The thing about the Tapes, and Mary in particular, is that their story is so common among Asian Americans today: the striving for achievement, for westernization and acceptance in the society in which they found themselves, for wealth, property and professional success. What is surprising about it is that they were the first, or among the first, to create this model of Asian American life. We now have demographic terms to describe Mary: a 1.5, a transracial adoptee (although she wasn't adopted by a family so much as by an institution.) Her ideas, desires, and level of accomplishment are things we see throughout our communities. Even her historic bid for legal justice for her children is of a piece with our conception of ourselves, and with how mainstream America conceives of us: a model minority, holding education in great esteem, and willing to hazard a great deal for the sake of our children.
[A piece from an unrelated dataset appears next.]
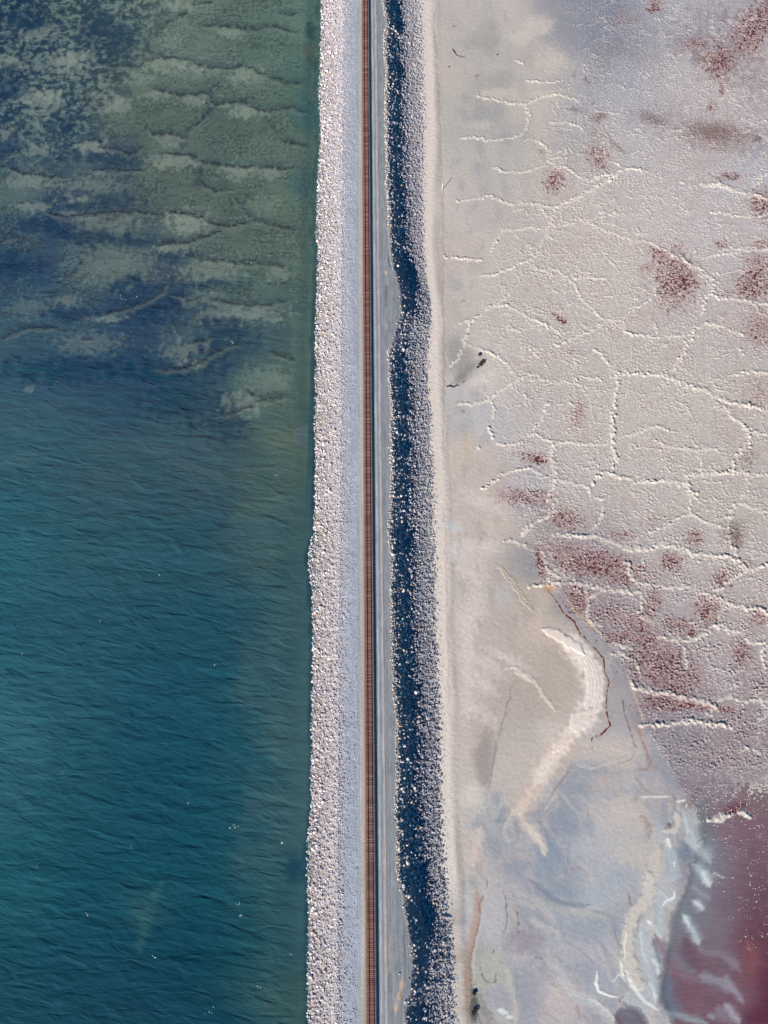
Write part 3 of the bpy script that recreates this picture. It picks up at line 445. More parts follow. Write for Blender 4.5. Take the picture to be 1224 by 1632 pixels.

I'm frustrated by the fact that there was no conception at the time of the Tapes being an American, rather than a Chinese, family. It frustrates me because I have so many questions that I would want to ask Mary about how she saw herself, her family, and her situation; but they're all questions that no one at the time would know to ask. There's a sense in the articles that the Tapes were pleased by the attention and praise that they got for being poodles who could walk on their hind legs. But Mary's letter to the school board shows another side: a frustrated attempt to name herself and her children in the absence of language that could universally define them.

We have that language now, and yet I still see that frustration in our community -- and in other American communities -- every day. It's evidence both of progress, and of the enormous amount of work we still have to do.